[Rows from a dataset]
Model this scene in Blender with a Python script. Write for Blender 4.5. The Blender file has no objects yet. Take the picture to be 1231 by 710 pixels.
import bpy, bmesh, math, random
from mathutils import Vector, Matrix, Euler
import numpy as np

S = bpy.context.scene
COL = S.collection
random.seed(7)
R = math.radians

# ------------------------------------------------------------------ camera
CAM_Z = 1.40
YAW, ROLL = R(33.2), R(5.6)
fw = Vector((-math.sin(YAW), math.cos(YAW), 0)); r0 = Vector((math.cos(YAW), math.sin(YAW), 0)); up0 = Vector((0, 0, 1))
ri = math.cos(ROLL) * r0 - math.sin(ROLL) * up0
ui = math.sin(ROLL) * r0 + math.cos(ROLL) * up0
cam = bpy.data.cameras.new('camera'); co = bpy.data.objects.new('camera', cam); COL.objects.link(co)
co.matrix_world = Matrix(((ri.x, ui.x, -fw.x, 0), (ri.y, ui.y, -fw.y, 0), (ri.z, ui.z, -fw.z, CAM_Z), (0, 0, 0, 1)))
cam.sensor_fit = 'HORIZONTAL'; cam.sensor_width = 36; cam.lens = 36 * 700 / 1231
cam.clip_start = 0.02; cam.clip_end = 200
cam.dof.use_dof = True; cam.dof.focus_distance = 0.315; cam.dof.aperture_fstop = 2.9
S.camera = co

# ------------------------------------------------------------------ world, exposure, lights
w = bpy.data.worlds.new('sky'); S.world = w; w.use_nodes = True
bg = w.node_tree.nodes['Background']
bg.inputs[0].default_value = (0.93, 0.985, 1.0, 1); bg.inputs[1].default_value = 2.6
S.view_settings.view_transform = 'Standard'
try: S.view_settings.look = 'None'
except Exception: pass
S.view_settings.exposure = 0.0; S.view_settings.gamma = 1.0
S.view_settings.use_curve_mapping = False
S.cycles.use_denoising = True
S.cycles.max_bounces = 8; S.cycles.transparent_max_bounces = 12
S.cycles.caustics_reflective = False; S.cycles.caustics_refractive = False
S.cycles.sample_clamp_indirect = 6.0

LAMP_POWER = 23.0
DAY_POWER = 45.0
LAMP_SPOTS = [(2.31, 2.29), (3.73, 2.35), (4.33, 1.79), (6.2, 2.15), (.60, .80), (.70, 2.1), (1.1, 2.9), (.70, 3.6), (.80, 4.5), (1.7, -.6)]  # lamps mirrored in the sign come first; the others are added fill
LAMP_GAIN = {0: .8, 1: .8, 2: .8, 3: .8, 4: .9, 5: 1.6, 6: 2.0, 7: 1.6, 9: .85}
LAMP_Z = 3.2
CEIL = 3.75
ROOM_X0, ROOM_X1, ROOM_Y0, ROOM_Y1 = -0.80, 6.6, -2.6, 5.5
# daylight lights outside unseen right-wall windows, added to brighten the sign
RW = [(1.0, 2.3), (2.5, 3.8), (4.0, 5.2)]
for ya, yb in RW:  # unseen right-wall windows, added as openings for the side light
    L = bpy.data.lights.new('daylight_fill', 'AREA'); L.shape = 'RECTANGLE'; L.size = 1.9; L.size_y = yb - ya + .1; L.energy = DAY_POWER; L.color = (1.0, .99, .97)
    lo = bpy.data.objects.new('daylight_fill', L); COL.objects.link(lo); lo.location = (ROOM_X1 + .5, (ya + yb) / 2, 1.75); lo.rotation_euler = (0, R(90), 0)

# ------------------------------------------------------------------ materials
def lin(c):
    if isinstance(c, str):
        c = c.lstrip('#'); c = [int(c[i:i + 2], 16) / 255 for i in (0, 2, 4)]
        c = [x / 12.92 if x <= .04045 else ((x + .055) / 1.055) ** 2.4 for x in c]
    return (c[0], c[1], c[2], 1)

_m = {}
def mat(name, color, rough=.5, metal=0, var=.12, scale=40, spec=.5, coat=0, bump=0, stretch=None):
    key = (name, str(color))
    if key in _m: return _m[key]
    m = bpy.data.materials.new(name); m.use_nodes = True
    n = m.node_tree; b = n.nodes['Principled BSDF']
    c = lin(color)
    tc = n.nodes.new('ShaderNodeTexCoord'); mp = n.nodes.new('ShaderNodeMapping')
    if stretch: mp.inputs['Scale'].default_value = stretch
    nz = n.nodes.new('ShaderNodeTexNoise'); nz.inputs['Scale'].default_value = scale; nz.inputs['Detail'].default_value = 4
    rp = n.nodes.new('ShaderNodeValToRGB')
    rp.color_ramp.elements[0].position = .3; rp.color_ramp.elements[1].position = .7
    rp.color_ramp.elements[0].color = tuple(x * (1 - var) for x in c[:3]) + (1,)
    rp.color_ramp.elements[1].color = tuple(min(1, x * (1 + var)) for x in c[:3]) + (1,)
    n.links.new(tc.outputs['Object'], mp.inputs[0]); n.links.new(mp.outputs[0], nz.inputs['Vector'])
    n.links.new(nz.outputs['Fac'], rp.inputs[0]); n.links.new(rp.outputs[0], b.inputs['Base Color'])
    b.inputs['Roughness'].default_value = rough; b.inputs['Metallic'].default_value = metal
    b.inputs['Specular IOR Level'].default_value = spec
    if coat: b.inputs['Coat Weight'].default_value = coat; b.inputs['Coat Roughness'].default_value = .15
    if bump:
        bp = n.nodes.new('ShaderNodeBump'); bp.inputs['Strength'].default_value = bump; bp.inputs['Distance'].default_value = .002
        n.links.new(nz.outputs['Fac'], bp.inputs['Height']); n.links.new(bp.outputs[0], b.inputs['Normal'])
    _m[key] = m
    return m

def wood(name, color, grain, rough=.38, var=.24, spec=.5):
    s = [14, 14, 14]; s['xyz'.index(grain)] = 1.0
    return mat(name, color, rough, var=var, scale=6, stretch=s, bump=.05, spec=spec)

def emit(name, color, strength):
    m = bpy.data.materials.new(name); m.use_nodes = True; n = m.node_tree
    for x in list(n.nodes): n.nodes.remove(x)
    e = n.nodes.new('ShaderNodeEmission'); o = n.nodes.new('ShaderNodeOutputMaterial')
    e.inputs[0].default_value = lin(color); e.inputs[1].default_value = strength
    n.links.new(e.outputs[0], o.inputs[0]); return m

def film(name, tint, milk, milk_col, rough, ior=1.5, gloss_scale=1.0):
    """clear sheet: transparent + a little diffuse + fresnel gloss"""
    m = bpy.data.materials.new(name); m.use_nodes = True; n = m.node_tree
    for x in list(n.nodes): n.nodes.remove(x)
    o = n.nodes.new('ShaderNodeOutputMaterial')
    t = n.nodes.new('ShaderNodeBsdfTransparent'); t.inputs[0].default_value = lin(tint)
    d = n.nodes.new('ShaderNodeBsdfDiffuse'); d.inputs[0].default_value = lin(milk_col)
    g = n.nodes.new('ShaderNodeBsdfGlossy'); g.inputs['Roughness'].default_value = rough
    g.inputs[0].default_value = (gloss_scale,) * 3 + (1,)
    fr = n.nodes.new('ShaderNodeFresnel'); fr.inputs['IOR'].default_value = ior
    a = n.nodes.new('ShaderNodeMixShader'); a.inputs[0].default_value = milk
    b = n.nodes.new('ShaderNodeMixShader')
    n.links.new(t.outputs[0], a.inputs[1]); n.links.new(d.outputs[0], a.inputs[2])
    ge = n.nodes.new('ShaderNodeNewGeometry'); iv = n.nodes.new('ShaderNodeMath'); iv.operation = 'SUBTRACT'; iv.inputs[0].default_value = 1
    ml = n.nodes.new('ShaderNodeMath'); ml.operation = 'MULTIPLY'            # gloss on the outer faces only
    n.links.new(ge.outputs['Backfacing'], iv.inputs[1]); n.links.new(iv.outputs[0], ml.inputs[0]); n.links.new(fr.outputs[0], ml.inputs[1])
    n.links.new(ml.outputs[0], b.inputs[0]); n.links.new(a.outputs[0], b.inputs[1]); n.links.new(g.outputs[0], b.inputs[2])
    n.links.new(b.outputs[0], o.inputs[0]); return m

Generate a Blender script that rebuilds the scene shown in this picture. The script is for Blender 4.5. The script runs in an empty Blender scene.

* PROBLEM TO WORK ON:
Set down, exactly as written, each line of the data from its opening line through the one containing "R = math.radians". Output nothing more.

* REPLY TO THE EXERCISE:
Model this scene in Blender with a Python script. Write for Blender 4.5. The Blender file has no objects yet. Take the picture to be 1231 by 710 pixels.
import bpy, bmesh, math, random
from mathutils import Vector, Matrix, Euler
import numpy as np

S = bpy.context.scene
COL = S.collection
random.seed(7)
R = math.radians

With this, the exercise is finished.